The Minnesota Astronomical Society along with REI and Astronomy Magazine present ‘Campout with the Stars‘. Onan Observatory is located at Baylor Regional Park & Campground in Carver County, slightly light polluted about 45 miles from Minneapolis with a few light domes it’s a great place close to the metro for some decent astronomy without having to drive 5 hours for dark sky’s. Quite a few tents were setup on the soccer field below as well as some pop-up’s near the tennis courts (versus the actual campground which I did’nt actually visit). I signed up to volunteer at Onan but, brought a 10″ dobsonian telescope to help split the crowds. I arrived a little past 8pm having mentioned I would be late, quite a few MAS members had quite a selection of scopes setup, lot’s of dobs including Onan’s 20″ Obsession setup outside as well. Quite a crowd of people when I first arrived it took 20 minutes to setup, the telescope required collimation and I in preparation for mounting encoders I replaced the Teflon in the rocker box which made things a little too slippery (the scope needs a little bit of friction or it will not stay put when you point it at something). During twilight I had the scope pointed a Jupiter it was pretty crowded, lots of people including lots of kids. As the stars begun coming out many of the kids suddenly disappeared, many of the campers had gone to bed but, things remained pretty busy through 11pm, around 12pm pretty much all of the campers were sleeping, so I went to work checking out others setups, scopes, and views of different objects. I saw quite a few objects, 2 decent ISS passes, a few iridium flares, galaxies, nebulas, globulars, etc. Around 1am I grabbed the camera and started taking widefield’s, my fastest, widest angle lens was a 28mm f/2.8, I should have brought a film camera for it’s full frame but, I grabbed the Rebel Xt with it’s 1.7 crop factor. Sagittarius (central bulge, galactic center of our galaxy & home of one or more super-massive black hole’s) had a bit of a Jupiter problem it’s soo bright I was afraid it would be way too blown out so I went a little higher in the ‘Milky Way’ to Aquila the bright star is Altair.
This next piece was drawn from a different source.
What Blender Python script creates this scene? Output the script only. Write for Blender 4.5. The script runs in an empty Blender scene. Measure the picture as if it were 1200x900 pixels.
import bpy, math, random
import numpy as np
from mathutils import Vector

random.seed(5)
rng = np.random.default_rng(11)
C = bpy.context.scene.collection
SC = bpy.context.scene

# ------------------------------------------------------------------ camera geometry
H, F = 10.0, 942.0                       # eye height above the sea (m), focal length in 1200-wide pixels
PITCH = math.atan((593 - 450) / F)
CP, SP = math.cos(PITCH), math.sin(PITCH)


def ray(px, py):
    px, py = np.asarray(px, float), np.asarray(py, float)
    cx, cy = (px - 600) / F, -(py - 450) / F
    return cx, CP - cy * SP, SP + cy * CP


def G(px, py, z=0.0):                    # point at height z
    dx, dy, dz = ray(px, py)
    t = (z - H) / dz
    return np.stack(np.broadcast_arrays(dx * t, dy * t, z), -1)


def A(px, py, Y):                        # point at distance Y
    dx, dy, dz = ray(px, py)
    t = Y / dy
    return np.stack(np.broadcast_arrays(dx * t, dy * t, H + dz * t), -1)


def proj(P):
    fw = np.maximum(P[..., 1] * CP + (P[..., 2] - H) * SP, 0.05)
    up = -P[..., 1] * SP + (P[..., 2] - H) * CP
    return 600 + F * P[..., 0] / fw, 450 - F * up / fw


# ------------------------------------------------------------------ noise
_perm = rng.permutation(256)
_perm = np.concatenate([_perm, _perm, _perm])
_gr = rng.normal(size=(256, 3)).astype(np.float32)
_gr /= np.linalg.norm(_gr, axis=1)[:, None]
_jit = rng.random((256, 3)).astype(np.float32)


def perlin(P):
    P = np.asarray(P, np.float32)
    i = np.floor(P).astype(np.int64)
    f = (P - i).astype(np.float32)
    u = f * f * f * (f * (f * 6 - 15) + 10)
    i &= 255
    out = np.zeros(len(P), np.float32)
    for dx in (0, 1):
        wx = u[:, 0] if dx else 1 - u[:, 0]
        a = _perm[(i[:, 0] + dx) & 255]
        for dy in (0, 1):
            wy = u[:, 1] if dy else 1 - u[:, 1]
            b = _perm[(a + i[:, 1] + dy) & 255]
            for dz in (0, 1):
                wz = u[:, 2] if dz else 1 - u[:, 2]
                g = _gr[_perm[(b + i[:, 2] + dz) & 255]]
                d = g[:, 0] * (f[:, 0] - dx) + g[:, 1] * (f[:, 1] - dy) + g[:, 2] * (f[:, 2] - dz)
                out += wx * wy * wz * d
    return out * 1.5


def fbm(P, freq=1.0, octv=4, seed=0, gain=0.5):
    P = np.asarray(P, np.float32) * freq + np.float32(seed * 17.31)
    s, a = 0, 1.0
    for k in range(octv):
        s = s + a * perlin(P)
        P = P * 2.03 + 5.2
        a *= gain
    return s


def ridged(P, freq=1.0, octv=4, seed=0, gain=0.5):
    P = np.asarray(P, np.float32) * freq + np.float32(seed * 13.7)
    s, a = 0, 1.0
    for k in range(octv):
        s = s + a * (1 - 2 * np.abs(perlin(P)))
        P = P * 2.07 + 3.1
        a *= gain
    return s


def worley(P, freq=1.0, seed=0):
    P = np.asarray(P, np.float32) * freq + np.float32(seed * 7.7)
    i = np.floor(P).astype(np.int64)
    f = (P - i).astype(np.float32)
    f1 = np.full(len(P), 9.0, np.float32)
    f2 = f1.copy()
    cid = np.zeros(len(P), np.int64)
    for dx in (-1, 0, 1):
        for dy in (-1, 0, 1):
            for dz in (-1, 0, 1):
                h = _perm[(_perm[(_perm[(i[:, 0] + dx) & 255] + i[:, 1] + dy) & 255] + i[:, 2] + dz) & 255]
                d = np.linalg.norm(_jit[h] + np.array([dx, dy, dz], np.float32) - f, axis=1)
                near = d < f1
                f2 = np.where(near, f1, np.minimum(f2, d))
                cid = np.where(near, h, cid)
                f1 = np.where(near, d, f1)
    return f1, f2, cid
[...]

Not bad, not soo good, a full frame exposure with the 28mm f2.8 (widest/fastest I have) would have yielded a much larger field with less visible trailing. I took a single exposure of Onan, I should have popped on a 17mm and taken a shot from much further away as well as action shots from earlier in the day, tonight won’t have as many telescopes setup due to the weather forecast.
Around 1:30 or so? the dew kicked and not having a dew controller (another case with battery) I packed up and left.
Edit: August 2nd, 2008
No widefields this evening no photos, saw many more meteors (very active), when I arrived it was pretty cloudy but, cleared slowly. We began observing thru hole’s in the sky, I did’nt have a computerized scope and without a fairly decent patch of sky it’s significantly more difficult to find different objects. Lot’s of kids up front looked at Jupiter between clouds during twilight. Eventually everything cleared and found a couple dozen globular’s, galaxies, nebula’s, and open clusters working Sagittarius for about half the objects and the rest of the sky for the other half. Seeing became pretty bad around midnight, left around 2am. Our guests had maybe 70 tent’s setup on the soccer field, we had a couple pop-up’s, and tents and a couple people slept in the observatory (4 bunks, heated).